More of the same 1
I know I’ve threatened to stop dating. Instead, I added to my arsenal of vibrators. And I know the definition of crazy, yet I still repeat the same behavior. Now I’m seriously considering my friends’ advice: it has to be dating in California.
It’s been another banner month of dating in Santa Barbara as I continue to receive “be my friend” text messages from The Schnauzer. This time around, I had a momentary twinge of hope when a 51 year-old mechanical engineer wanted to meet me for happy hour. Several hours before, he backed out because he had to work late. No biggie, so did I. But he did stay in touch via text message and let me know he was bisexual. Right. With nothing to lose, I got more clarification.

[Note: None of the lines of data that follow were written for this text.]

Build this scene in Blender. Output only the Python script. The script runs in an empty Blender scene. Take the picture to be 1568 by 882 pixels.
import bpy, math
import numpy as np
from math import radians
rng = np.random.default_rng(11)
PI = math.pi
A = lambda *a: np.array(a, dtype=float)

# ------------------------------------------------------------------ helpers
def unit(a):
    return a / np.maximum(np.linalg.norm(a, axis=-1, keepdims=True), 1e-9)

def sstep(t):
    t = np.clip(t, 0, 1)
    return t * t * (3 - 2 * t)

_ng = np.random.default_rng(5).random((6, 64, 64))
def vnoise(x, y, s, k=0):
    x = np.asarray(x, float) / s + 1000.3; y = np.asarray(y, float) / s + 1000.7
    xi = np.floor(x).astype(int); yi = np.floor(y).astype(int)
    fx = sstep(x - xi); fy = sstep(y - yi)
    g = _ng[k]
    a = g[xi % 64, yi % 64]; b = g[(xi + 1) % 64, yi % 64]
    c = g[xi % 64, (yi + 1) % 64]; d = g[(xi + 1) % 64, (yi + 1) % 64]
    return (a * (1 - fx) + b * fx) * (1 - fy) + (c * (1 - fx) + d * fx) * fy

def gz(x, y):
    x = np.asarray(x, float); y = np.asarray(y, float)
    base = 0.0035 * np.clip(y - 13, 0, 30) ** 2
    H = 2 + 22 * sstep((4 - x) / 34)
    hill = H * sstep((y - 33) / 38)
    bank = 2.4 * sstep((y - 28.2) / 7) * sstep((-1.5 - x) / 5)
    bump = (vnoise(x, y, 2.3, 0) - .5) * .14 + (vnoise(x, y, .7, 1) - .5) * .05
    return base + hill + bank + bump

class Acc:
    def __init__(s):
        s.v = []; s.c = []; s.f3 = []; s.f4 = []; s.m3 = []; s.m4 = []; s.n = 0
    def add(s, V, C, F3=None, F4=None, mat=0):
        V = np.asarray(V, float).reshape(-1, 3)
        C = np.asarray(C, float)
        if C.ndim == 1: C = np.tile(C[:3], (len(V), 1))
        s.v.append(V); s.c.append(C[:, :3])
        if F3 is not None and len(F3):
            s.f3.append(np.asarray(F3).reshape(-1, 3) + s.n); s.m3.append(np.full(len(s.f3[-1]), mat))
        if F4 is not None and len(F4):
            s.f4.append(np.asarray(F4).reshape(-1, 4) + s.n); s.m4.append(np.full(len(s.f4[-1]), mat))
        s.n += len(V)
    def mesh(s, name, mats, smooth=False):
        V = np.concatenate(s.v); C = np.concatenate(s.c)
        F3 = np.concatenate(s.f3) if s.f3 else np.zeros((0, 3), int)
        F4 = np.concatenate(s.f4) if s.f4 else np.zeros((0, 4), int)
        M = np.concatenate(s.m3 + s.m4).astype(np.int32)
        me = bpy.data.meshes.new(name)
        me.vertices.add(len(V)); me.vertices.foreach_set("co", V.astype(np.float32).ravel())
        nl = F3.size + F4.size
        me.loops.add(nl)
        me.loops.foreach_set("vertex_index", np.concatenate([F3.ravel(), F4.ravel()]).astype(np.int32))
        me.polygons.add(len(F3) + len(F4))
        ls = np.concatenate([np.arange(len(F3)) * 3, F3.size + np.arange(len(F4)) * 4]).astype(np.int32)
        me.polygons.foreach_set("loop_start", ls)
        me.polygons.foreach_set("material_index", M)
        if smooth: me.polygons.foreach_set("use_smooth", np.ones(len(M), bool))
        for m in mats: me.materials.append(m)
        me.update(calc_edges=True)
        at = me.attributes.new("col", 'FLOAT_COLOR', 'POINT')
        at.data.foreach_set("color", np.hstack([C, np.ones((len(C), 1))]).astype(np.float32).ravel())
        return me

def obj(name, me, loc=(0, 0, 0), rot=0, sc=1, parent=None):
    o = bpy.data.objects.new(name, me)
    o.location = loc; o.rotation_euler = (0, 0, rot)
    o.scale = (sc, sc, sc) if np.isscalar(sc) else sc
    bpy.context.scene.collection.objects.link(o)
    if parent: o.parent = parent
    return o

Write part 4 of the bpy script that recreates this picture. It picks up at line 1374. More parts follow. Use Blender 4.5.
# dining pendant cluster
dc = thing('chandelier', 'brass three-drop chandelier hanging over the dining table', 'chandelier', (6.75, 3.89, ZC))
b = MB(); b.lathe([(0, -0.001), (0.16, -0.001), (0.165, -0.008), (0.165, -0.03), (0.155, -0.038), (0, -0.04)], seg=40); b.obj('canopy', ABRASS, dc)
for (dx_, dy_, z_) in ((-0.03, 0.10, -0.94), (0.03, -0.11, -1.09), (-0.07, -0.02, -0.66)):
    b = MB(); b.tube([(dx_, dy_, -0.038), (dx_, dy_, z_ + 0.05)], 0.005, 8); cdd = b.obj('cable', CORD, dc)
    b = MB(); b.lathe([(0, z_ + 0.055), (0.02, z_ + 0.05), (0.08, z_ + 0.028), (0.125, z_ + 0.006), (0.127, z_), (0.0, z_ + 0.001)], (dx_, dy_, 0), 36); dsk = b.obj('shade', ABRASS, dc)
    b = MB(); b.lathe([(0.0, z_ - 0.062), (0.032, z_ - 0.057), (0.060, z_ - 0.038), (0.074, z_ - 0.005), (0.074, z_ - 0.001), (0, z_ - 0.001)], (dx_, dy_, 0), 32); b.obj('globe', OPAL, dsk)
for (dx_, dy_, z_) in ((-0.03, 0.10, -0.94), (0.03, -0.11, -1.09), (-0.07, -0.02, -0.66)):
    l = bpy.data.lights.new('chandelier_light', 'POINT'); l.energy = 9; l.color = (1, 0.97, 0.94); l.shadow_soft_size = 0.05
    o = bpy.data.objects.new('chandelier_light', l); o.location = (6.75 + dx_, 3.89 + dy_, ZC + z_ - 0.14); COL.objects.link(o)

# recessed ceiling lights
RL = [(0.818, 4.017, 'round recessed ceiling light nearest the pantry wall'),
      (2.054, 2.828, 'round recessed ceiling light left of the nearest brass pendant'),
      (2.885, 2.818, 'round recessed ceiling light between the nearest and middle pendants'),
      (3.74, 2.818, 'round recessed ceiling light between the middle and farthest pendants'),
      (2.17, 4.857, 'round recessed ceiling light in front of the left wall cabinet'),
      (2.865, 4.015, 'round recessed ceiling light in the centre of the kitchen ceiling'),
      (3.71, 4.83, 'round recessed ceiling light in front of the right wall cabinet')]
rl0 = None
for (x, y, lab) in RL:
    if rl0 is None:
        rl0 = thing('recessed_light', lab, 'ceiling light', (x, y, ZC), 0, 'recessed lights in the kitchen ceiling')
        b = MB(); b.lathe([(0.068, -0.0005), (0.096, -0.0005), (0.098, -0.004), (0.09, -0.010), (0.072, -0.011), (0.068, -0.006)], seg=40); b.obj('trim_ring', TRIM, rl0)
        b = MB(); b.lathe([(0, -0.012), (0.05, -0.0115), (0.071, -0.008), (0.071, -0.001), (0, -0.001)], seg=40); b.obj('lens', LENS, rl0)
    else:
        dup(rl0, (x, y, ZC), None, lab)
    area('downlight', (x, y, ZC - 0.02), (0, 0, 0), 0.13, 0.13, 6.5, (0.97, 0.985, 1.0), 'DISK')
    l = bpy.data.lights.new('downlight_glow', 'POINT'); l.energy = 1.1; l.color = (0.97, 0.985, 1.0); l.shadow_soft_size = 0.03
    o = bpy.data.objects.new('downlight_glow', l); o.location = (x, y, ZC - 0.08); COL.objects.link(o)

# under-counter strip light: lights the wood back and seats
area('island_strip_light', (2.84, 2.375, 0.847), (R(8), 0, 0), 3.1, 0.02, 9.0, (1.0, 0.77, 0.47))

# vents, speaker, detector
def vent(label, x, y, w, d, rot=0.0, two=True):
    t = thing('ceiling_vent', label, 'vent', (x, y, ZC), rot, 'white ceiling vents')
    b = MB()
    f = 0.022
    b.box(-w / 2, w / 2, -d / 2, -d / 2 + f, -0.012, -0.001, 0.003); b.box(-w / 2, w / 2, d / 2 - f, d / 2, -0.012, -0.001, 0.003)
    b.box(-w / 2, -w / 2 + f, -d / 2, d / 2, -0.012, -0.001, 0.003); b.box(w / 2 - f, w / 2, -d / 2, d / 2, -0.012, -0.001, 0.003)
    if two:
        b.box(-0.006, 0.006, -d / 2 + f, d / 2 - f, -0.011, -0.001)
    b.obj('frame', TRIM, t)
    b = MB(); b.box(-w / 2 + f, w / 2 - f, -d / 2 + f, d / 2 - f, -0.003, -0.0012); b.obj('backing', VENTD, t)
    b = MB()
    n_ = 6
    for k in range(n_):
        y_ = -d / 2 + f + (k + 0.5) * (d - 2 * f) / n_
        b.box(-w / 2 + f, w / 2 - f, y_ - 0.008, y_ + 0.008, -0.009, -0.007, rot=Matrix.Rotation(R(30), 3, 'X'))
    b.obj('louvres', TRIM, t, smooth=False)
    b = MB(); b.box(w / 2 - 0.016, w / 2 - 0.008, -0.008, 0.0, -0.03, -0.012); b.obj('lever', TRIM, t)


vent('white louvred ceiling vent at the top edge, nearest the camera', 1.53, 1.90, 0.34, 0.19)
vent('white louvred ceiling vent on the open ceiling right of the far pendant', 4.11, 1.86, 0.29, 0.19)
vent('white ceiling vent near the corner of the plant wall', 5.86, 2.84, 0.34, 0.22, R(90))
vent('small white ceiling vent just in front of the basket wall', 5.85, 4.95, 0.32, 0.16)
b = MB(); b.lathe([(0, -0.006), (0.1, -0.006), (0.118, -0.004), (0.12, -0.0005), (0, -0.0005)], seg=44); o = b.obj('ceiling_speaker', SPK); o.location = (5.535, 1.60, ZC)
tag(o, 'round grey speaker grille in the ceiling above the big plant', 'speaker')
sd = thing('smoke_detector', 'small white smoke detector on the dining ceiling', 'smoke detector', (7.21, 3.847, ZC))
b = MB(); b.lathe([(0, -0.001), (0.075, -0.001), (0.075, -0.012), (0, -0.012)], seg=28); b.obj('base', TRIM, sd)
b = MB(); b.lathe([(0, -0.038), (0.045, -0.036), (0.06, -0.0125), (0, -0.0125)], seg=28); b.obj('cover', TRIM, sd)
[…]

He’s not the shut-your-eyes-and-pretend-the-blowjob-is-from-a woman kind of bi. He likes getting his ass pumped from time to time. If that wasn’t enough, he casually mentioned that he liked to dress in drag. He sent me pictures and, yes, he’s prettier than me and has better legs. It would be kind of cool to have a boyfriend I could share lipstick and Spanx with, but at the end of the day, I like my cock straight with no deviation.
Saturday I was stood up by a different 51 year-old who confirmed the date four hours prior. No call, no text, no email, no show. The good news is I got two great glasses of wine in and became the tasting room’s Foursquare major.
I didn’t have to leave Los Angeles to encounter these kind of behaviors. My short-term solution may be to get a bike. That’s the only bi I’m going to let between my legs…until I pass a cute guy on the bike path and think, “I wonder if he’s straight?”